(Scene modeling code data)
○ ○ ○ ○ ○ ○ ○

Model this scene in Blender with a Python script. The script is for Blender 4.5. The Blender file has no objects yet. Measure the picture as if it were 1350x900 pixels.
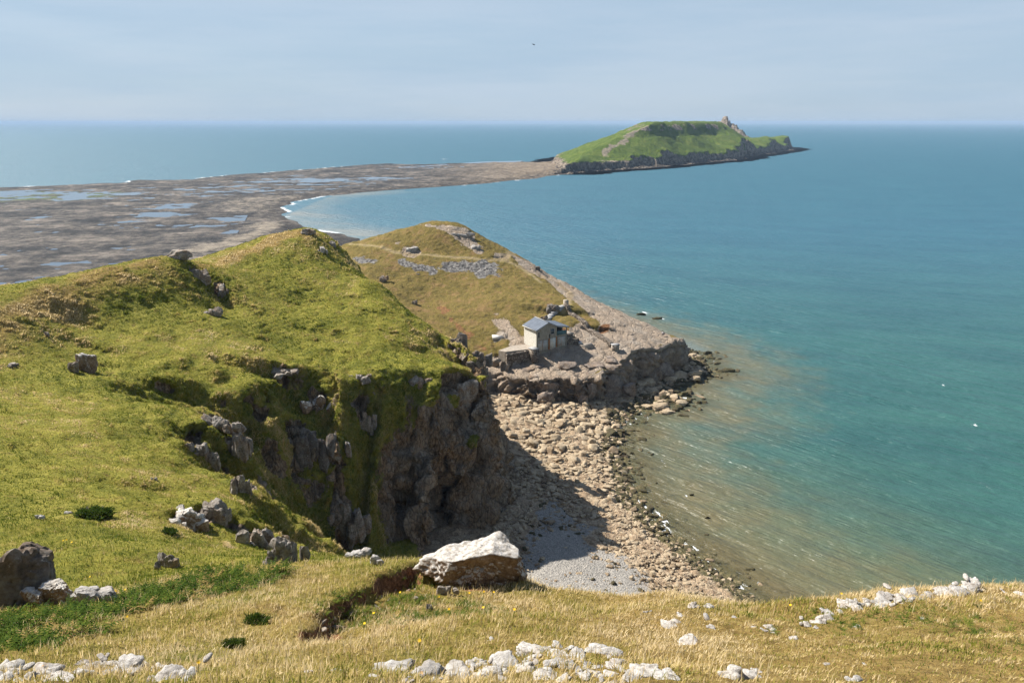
import bpy, bmesh, math, random
import numpy as np
from mathutils import Vector, Matrix, Euler
from math import radians as R

random.seed(7)
sc = bpy.context.scene
COL = sc.collection

# ------------------------------------------------------------------ camera model (a measured viewpoint, 55 m above the sea)
FPX, CX, CY, EYE = 1000.0, 675.0, 450.0, 55.0
TH = math.atan(289.0 / 1000.0)
CT, ST = math.cos(TH), math.sin(TH)


def ray(px, py):
    xc = (px - CX) / FPX
    yc = -(py - CY) / FPX
    return xc, CT + yc * ST, -ST + yc * CT


def at_y(px, py, Y):
    a, b, c = ray(px, py)
    t = Y / b
    return (a * t, Y, EYE + c * t)


def at_z(px, py, z=0.0):
    a, b, c = ray(px, py)
    t = (z - EYE) / c
    return (a * t, b * t, z)


# ------------------------------------------------------------------ noise in numpy
_rng = np.random.default_rng(11)
_PERM = np.concatenate([_rng.permutation(256)] * 3).astype(np.int32)
_G = _rng.normal(size=(256, 3)).astype(np.float32)
_G /= np.linalg.norm(_G, axis=1)[:, None]
_J = _rng.random((256, 3)).astype(np.float32)


def _hash(i, j, k):
    return _PERM[_PERM[_PERM[i & 255] + (j & 255)] + (k & 255)]


def perlin(P, seed=0.0):
    P = np.asarray(P, np.float32) + np.float32(seed * 7.31 + 100.5)
    I = np.floor(P).astype(np.int32)
    f = P - I
    u = f * f * f * (f * (f * 6 - 15) + 10)
    out = 0
    for dx in (0, 1):
        wx = u[:, 0] if dx else 1 - u[:, 0]
        for dy in (0, 1):
            wy = u[:, 1] if dy else 1 - u[:, 1]
            for dz in (0, 1):
                wz = u[:, 2] if dz else 1 - u[:, 2]
                g = _G[_hash(I[:, 0] + dx, I[:, 1] + dy, I[:, 2] + dz)]
                d = g[:, 0] * (f[:, 0] - dx) + g[:, 1] * (f[:, 1] - dy) + g[:, 2] * (f[:, 2] - dz)
                out = out + wx * wy * wz * d
    return out * 1.6


def fbm(P, octv=4, seed=0.0, gain=0.5, lac=2.03):
    P = np.asarray(P, np.float32)
    o, a, s = 0, 1.0, 1.0
    for k in range(octv):
        o = o + a * perlin(P * s, seed + k * 3.7)
        a *= gain
        s *= lac
    return o


def xy3(x, y, sx=1.0, sy=None, z=0.0):
    sy = sx if sy is None else sy
    return np.stack([np.ravel(x) * sx, np.ravel(y) * sy, np.full(np.size(x), z)], 1)


def voronoi(P, seed=0.0):
    """F1, F2 and the random value of the nearest cell."""
    P = np.asarray(P, np.float32) + np.float32(seed * 5.17 + 60.0)
    I = np.floor(P).astype(np.int32)
    f1 = np.full(len(P), 9.0, np.float32)
    f2 = f1.copy()
    val = np.zeros(len(P), np.float32)
    for dx in (-1, 0, 1):
        for dy in (-1, 0, 1):
            for dz in (-1, 0, 1):
                h = _hash(I[:, 0] + dx, I[:, 1] + dy, I[:, 2] + dz)
                q = _J[h]
                d = np.sqrt((I[:, 0] + dx + q[:, 0] - P[:, 0]) ** 2 + (I[:, 1] + dy + q[:, 1] - P[:, 1]) ** 2 + (I[:, 2] + dz + q[:, 2] - P[:, 2]) ** 2)
                m = d < f1
                f2 = np.where(m, f1, np.minimum(f2, d))
                val = np.where(m, h / 255.0, val)
                f1 = np.where(m, d, f1)
    return f1, f2, val


def sstep(a, b, x):
    t = np.clip((x - a) / (b - a), 0, 1)
    return t * t * (3 - 2 * t)


def seg_dist(x, y, pts, closed=False):
    d = np.full(np.shape(x), 1e9)
    n = len(pts)
    for i in range(n if closed else n - 1):
        ax, ay = pts[i][0], pts[i][1]
        bx, by = pts[(i + 1) % n][0], pts[(i + 1) % n][1]
        vx, vy = bx - ax, by - ay
        L = vx * vx + vy * vy + 1e-9
        t = np.clip(((x - ax) * vx + (y - ay) * vy) / L, 0, 1)
        d = np.minimum(d, (x - ax - t * vx) ** 2 + (y - ay - t * vy) ** 2)
    return np.sqrt(d)


def inside(x, y, pts):
    r = np.zeros(np.shape(x), bool)
    n = len(pts)
    for i in range(n):
        ax, ay = pts[i][0], pts[i][1]
        bx, by = pts[(i + 1) % n][0], pts[(i + 1) % n][1]
        if ay == by:
            continue
        c = ((ay > y) != (by > y)) & (x < (bx - ax) * (y - ay) / (by - ay) + ax)
        r ^= c
    return r


def sdist(x, y, pts):
    """distance to a closed polygon, positive inside"""
    return np.where(inside(x, y, pts), 1, -1) * seg_dist(x, y, pts, True)


def blur(A, n):
    for _ in range(n):
        A = np.pad(A, 1, mode='edge')
        A = (A[:-2] + 2 * A[1:-1] + A[2:]) / 4
        A = (A[:, :-2] + 2 * A[:, 1:-1] + A[:, 2:]) / 4
    return A


def rbf(ctrl, x, y, lam=0.02):
    c = np.array(ctrl, float)
    n = len(c)
    D = np.hypot(c[:, None, 0] - c[None, :, 0], c[:, None, 1] - c[None, :, 1])
    A = np.zeros((n + 3, n + 3))
    A[:n, :n] = -D + lam * np.eye(n)
    A[:n, n] = 1
    A[:n, n + 1] = c[:, 0]
    A[:n, n + 2] = c[:, 1]
    A[n:, :n] = A[:n, n:].T
    w = np.linalg.solve(A, np.concatenate([c[:, 2], [0, 0, 0]]))
    o = w[n] + w[n + 1] * x + w[n + 2] * y
    for i in range(n):
        o = o - w[i] * np.hypot(x - c[i, 0], y - c[i, 1])
    return o


# ------------------------------------------------------------------ mesh and object helpers
def make_mesh(name, V, Fc, mat=None, attrs=None, smooth=True, crisp=0):
    V = np.ascontiguousarray(V, np.float32)
    me = bpy.data.meshes.new(name)
    me.vertices.add(len(V))
    me.vertices.foreach_set('co', V.ravel())
    if not isinstance(Fc, (list, tuple)):
        Fc = [Fc]
    Fc = [np.ascontiguousarray(f, np.int32) for f in Fc if len(f)]
    idx = np.concatenate([f.ravel() for f in Fc])
    cnt = np.concatenate([np.full(len(f), f.shape[1], np.int32) for f in Fc])
    st = np.concatenate([[0], np.cumsum(cnt)[:-1]]).astype(np.int32)
    me.loops.add(len(idx))
    me.loops.foreach_set('vertex_index', idx)
    me.polygons.add(len(cnt))
    me.polygons.foreach_set('loop_start', st)
    if smooth:
        me.polygons.foreach_set('use_smooth', np.ones(len(cnt), bool))
    for k, a in (attrs or {}).items():
        at = me.attributes.new(k, 'FLOAT', 'POINT')
        at.data.foreach_set('value', np.ascontiguousarray(a, np.float32).ravel())
    me.update(calc_edges=True)
    if crisp:
        me.set_sharp_from_angle(angle=math.radians(crisp))
    if mat:
        me.materials.append(mat)
    return me


def link(name, me, parent=None, loc=None, kind=None):
    o = bpy.data.objects.new(name, me)
    COL.objects.link(o)
    if parent:
        o.parent = parent
    if loc is not None:
        o.location = loc
    if kind:
        o['kind'] = kind
    return o


def tag(o, label, cat, group=None):
    o['label'] = label
    o['category'] = cat
    if group:
        o['group'] = group
    return o


def grid_faces(nr, nc, mask=None):
    i = np.arange(nr * nc).reshape(nr, nc)
    f = np.stack([i[:-1, :-1], i[:-1, 1:], i[1:, 1:], i[1:, :-1]], -1).reshape(-1, 4)
    if mask is not None:
        f = f[mask.ravel()]
    return f


def compact(V, Fc, attrs=None):
    used = np.zeros(len(V), bool)
    used[Fc.ravel()] = True
    mp = np.cumsum(used) - 1
    return V[used], mp[Fc], {k: a[used] for k, a in (attrs or {}).items()}


def recalc(me):
    bm = bmesh.new()
    bm.from_mesh(me)
    bmesh.ops.recalc_face_normals(bm, faces=bm.faces)
    bm.to_mesh(me)
    bm.free()


def box_vf(x0, x1, y0, y1, z0, z1):
    V = np.array([(x, y, z) for z in (z0, z1) for y in (y0, y1) for x in (x0, x1)], float)
    Fq = np.array([(0, 2, 3, 1), (4, 5, 7, 6), (0, 1, 5, 4), (2, 6, 7, 3), (0, 4, 6, 2), (1, 3, 7, 5)])
    return V, Fq


def join_vf(parts):
    Vs, Fs, n = [], [], 0
    for V, Fq in parts:
        Vs.append(np.asarray(V, float))
        Fs.append(np.asarray(Fq) + n)
        n += len(V)
    return np.concatenate(Vs), np.concatenate(Fs)


_ICO = {}


def ico(sub):
    if sub not in _ICO:
        bm = bmesh.new()
        bmesh.ops.create_icosphere(bm, subdivisions=sub, radius=1)
        V = np.array([v.co[:] for v in bm.verts])
        Fq = np.array([[v.index for v in f.verts] for f in bm.faces])
        bm.free()
        _ICO[sub] = (V / np.linalg.norm(V, axis=1)[:, None], Fq)
    return _ICO[sub]


def rock_vf(seed, sub=3, size=(1, 1, 1), planes=14, rough=0.06, sharp=0.6, nscale=2.4):
    """an angular, fractured stone: a ball cut by random planes, then roughened"""
    rg = np.random.default_rng(seed)
    D, Fq = ico(sub)
    N = rg.normal(size=(planes, 3))
    N = np.concatenate([N, np.eye(3), -np.eye(3)])
    N += rg.normal(size=N.shape) * 0.12
    N /= np.linalg.norm(N, axis=1)[:, None]
    h = rg.uniform(sharp, 1.0, len(N))
    dots = D @ N.T
    r = np.where(dots > 0.05, h / np.maximum(dots, 0.05), 9.0)
    r = np.minimum(np.sort(r, 1)[:, 0], 1.25)
    V = D * r[:, None]
    n1 = fbm(V * nscale, 4, seed % 91)
    f1, f2, cv = voronoi(V * nscale * 1.3, seed % 37)
    V = V * (1 + rough * n1 + rough * 0.8 * (cv - 0.5) - rough * 0.9 * np.exp(-((f2 - f1) / 0.09) ** 2))[:, None]
    return V * np.array(size), Fq


# ------------------------------------------------------------------ node helper
class NT:
    def __init__(self, name):
        self.m = bpy.data.materials.new(name)
        self.m.use_nodes = True
        self.t = self.m.node_tree
        self.t.nodes.clear()
        self.out = self.t.nodes.new('ShaderNodeOutputMaterial')
        self._pos = None

    def new(self, typ, **kw):
        n = self.t.nodes.new(typ)
        for k, v in kw.items():
            setattr(n, k, v)
        return n

    def put(self, sock, v):
        if hasattr(v, 'is_linked') or isinstance(v, bpy.types.NodeSocket):
            self.t.links.new(v, sock)
        elif v is not None:
            if isinstance(v, (tuple, list)) and len(v) == 3 and sock.type == 'RGBA':
                v = (*v, 1)
            sock.default_value = v

    def pos(self, scale=(1, 1, 1), obj=False):
        if obj:
            s = self.new('ShaderNodeTexCoord').outputs['Object']
        else:
            s = self.new('ShaderNodeNewGeometry').outputs['Position']
        if scale != (1, 1, 1):
            mp = self.new('ShaderNodeMapping')
            self.put(mp.inputs['Vector'], s)
            mp.inputs['Scale'].default_value = scale
            s = mp.outputs[0]
        return s

    def rot(self, vec, ang, scale=(1, 1, 1)):
        m1 = self.new('ShaderNodeMapping')
        self.put(m1.inputs['Vector'], vec)
        m1.inputs['Rotation'].default_value = (0, 0, ang)
        m2 = self.new('ShaderNodeMapping')
        self.put(m2.inputs['Vector'], m1.outputs[0])
        m2.inputs['Scale'].default_value = scale
        return m2.outputs[0]

    def noise(self, scale, detail=4, rough=0.55, vec=None, dist=0.0):
        n = self.new('ShaderNodeTexNoise')
        self.put(n.inputs['Vector'], vec if vec is not None else self.pos())
        n.inputs['Scale'].default_value = scale
        n.inputs['Detail'].default_value = detail
        n.inputs['Roughness'].default_value = rough
        n.inputs['Distortion'].default_value = dist
        return n.outputs[0]

    def vor(self, scale, vec=None, feature='F1', out='Distance'):
        n = self.new('ShaderNodeTexVoronoi', feature=feature)
        self.put(n.inputs['Vector'], vec if vec is not None else self.pos())
        n.inputs['Scale'].default_value = scale
        return n.outputs[out]

    def attr(self, name):
        return self.new('ShaderNodeAttribute', attribute_name=name).outputs['Fac']

    def rng(self, v, a, b, c=0.0, d=1.0, smooth=True):
        n = self.new('ShaderNodeMapRange', interpolation_type='SMOOTHSTEP' if smooth else 'LINEAR')
        self.put(n.inputs[0], v)
        for i, q in enumerate((a, b, c, d)):
            n.inputs[i + 1].default_value = q
        return n.outputs[0]

    def math(self, op, a, b=0.0, c=None, clamp=False):
        n = self.new('ShaderNodeMath', operation=op, use_clamp=clamp)
        self.put(n.inputs[0], a)
        self.put(n.inputs[1], b)
        if c is not None:
            self.put(n.inputs[2], c)
        return n.outputs[0]

    def mix(self, f, a, b, blend='MIX'):
        n = self.new('ShaderNodeMix', data_type='RGBA', blend_type=blend)
        self.put(n.inputs[0], f)
        self.put(n.inputs[6], a)
        self.put(n.inputs[7], b)
        return n.outputs[2]

    def ramp(self, f, stops):
        n = self.new('ShaderNodeValToRGB')
        self.put(n.inputs[0], f)
        e = n.color_ramp.elements
        while len(e) < len(stops):
            e.new(0.5)
        for q, (p, c) in zip(e, stops):
            q.position = p
            q.color = (*c, 1)
        return n.outputs[0]

    def bump(self, h, strength=0.5, dist=0.1, nrm=None):
        n = self.new('ShaderNodeBump')
        n.inputs['Strength'].default_value = strength
        n.inputs['Distance'].default_value = dist
        self.put(n.inputs['Height'], h)
        if nrm is not None:
            self.put(n.inputs['Normal'], nrm)
        return n.outputs[0]

    def principled(self, col, rough=0.8, nrm=None, spec=0.3, **kw):
        b = self.new('ShaderNodeBsdfPrincipled')
        self.put(b.inputs['Base Color'], col)
        self.put(b.inputs['Roughness'], rough)
        self.put(b.inputs['Specular IOR Level'], spec)
        for k, v in kw.items():
            self.put(b.inputs[k], v)
        if nrm is not None:
            self.put(b.inputs['Normal'], nrm)
        return b.outputs[0]

    def done(self, sh):
        self.t.links.new(sh, self.out.inputs['Surface'])
        return self.m

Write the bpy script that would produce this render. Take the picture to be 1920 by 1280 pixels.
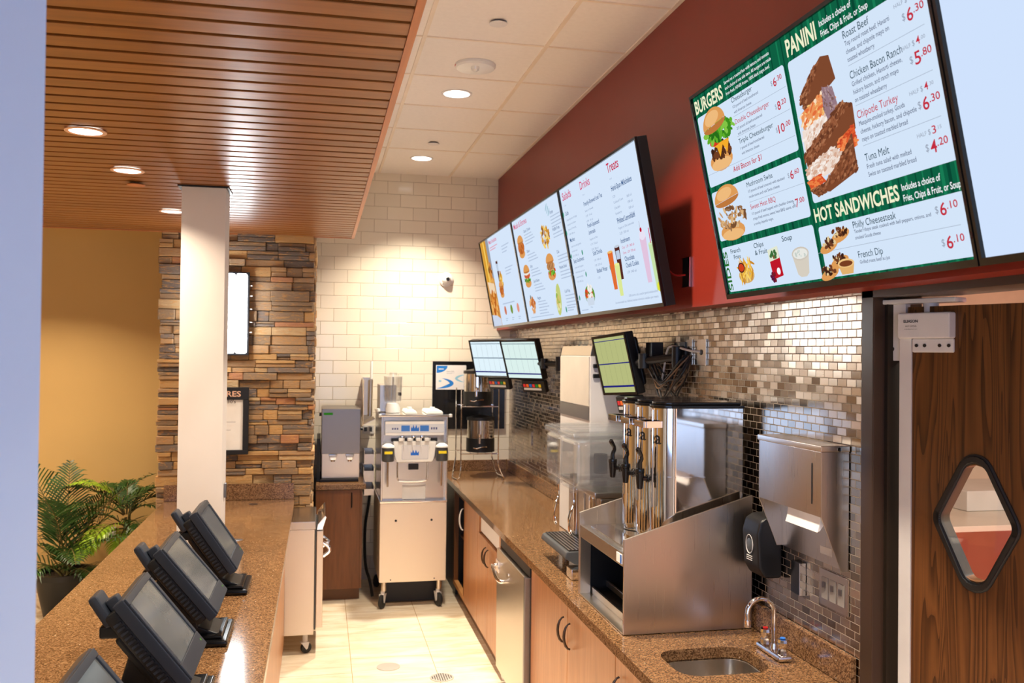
import bpy, bmesh, math, random
from mathutils import Matrix, Vector
for _o in list(bpy.data.objects): bpy.data.objects.remove(_o)
R = math.radians
SC = bpy.context.scene
COL = SC.collection
CEIL = 3.477; WOODZ = 2.745; BACK = 7.752; MOS = 1.64; RED = 1.52

# ---------------------------------------------------------------- camera
cd = bpy.data.cameras.new('camera'); cam = bpy.data.objects.new('camera', cd); COL.objects.link(cam)
fw = Vector((0.20926518, 0.97777211, 0.01303052)); rt = Vector((0.97776711, -0.20940956, 0.01091427)); up = Vector((-0.01340039, -0.01045683, 0.99985553))
m = Matrix((rt, up, -fw)).transposed().to_4x4(); m.translation = (0, 0, 1.94)
cam.matrix_world = m
cd.sensor_fit = 'HORIZONTAL'; cd.sensor_width = 36; cd.lens = 36*1679.75/1920
cd.clip_start = .05; cd.clip_end = 60
cd.dof.use_dof = True; cd.dof.focus_distance = 3.1; cd.dof.aperture_fstop = 5.6
SC.camera = cam

# ---------------------------------------------------------------- world, exposure
w = bpy.data.worlds.new('world'); SC.world = w; w.use_nodes = True
w.node_tree.nodes['Background'].inputs[0].default_value = (.75, .82, 1, 1)
w.node_tree.nodes['Background'].inputs[1].default_value = .35
SC.view_settings.view_transform = 'Standard'; SC.view_settings.look = 'None'
SC.view_settings.gamma = 1; SC.view_settings.use_curve_mapping = False
SC.view_settings.exposure = 0.0

# ---------------------------------------------------------------- helpers
WM = {}
def thing(name, label, cat, loc=(0,0,0), rz=0, group=None, M=None):
    o = bpy.data.objects.new(name, None); COL.objects.link(o); o.empty_display_size = .05
    Mx = M if M is not None else Matrix.Translation(loc) @ Matrix.Rotation(rz, 4, 'Z')
    o.matrix_world = Mx; WM[o.name] = Mx.copy()
    o['label'] = label; o['category'] = cat
    if group: o['group'] = group
    return o
def tag(o, label, cat, group=None):
    o['label'] = label; o['category'] = cat
    if group: o['group'] = group
    return o
def struct(o): o['kind'] = 'structure'; return o
def children(o): return [c for c in bpy.data.objects if c.parent is o]
def copy_tree(o, parent=None):
    c = o.copy(); COL.objects.link(c)
    if parent is not None: c.parent = parent
    for ch in children(o): copy_tree(ch, c)
    return c
def dup(o, label, loc=None, M=None, group=None):
    c = copy_tree(o)
    if M is not None: c.matrix_world = M
    if loc is not None: c.location = loc
    c['label'] = label
    if group: c['group'] = group
    return c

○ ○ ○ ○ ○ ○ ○

Go up to the line with "Write the bpy" and retype exactly from there through the line with "CEIL = 3.477;". Leave out pictures.

Write the bpy script that would produce this render. Take the picture to be 1920 by 1280 pixels.
import bpy, bmesh, math, random
from mathutils import Matrix, Vector
for _o in list(bpy.data.objects): bpy.data.objects.remove(_o)
R = math.radians
SC = bpy.context.scene
COL = SC.collection
CEIL = 3.477; WOODZ = 2.745; BACK = 7.752; MOS = 1.64; RED = 1.52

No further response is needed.